By refusing to define anything, the show succeeds in limiting nothing. Any given character is designed with the sole intention of heightening the nature of the character itself: one look at Charlie or Pim clearly demonstrates their distinct personalities through a simple combination of colour and shape. Some characters are rotoscoped; some are hideously detailed; some are animated at entirely different frame rates to others, playing with the laws of time and space.
The settings follow similarly absurd rules. The street where the offices of Smiling Friends are located changes according to the whims of any given episode: if the Halloween special requires Pim to walk through a spooky forest, the forest appears just outside; if an episode is premised on a rival business called Frowning Friends, the new offices open up across the street. Human actors are used occasionally, as in the murder-mystery episode “Who Violently Murdered Simon S. Salty?” The animation of a witch chopping onions might be genuinely impressive in its realism, only for that same witch to fly away moments later with all the gravitas of minimising an image in Microsoft Word. The show, acting on any whim or impulse, results in an entirely unpredictable totality.

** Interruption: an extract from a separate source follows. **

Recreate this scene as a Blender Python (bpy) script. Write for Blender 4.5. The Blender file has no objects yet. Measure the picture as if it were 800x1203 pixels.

This unpredictability would fall short, however, without Pim and Charlie, the core protagonists. Perhaps the best decision the show made was to make most of the core characters actually like each other. The contrarian nature of most current television has resulted in a unanimous insistence on going against the grain in a rather lazy way: by making protagonists dislike each other. This isn’t inherently uninteresting, nor is its pessimism innately bad; many of the jokes in Smiling Friends are more genuinely disturbing and depressing than anything accomplished, perhaps even attempted, by your Rick and Mortys or your South Parks. No: rather, we’ve come to expect such dynamics, so they no longer interest us. The characters in Smiling Friends behave largely like real people: this, contrasted with the surrealist style of the show, is perhaps the show’s central conduit of humour.
“It feels as though it were entirely improvised and recorded accidentally.”
For every painfully realistic moment, there is one of outright absurdity. Pim’s single strand of hair, which in another show might have been a purely stylistic flourish, tragically transpires to be an exposed nerve ending which, when touched, afflicts him with terrible jolts of pain. At the beginning of the episode ‘Charlie Dies and Doesn’t Come Back’, Charlie attempts to chop down a tree while distracted and is brutally crushed, only to be resurrected a mere 10 minutes later, by none other than God Himself. In the first episode, Alan finds a man living in the walls of their office while trying to hunt down a mouse: the man gives no reason for being there, but is awfully touchy about Alan not announcing his intention to enter before crawling through the gap in the wall. There are sometimes no stakes to the weirdness: it simply is.
Smiling Friends is perhaps the best animated show of the last five years, apparently effortlessly. Most of the premises feel as though they were conceived in the middle of a rambling conversation between two distracted stoners (which they probably were). It feels as though it were entirely improvised and recorded accidentally, and it takes a lot of talent to pull such a show off with such nonchalance. Smiling Friends takes the sum of all the mistakes made by other shows, inverts these problems, and spits out diamonds.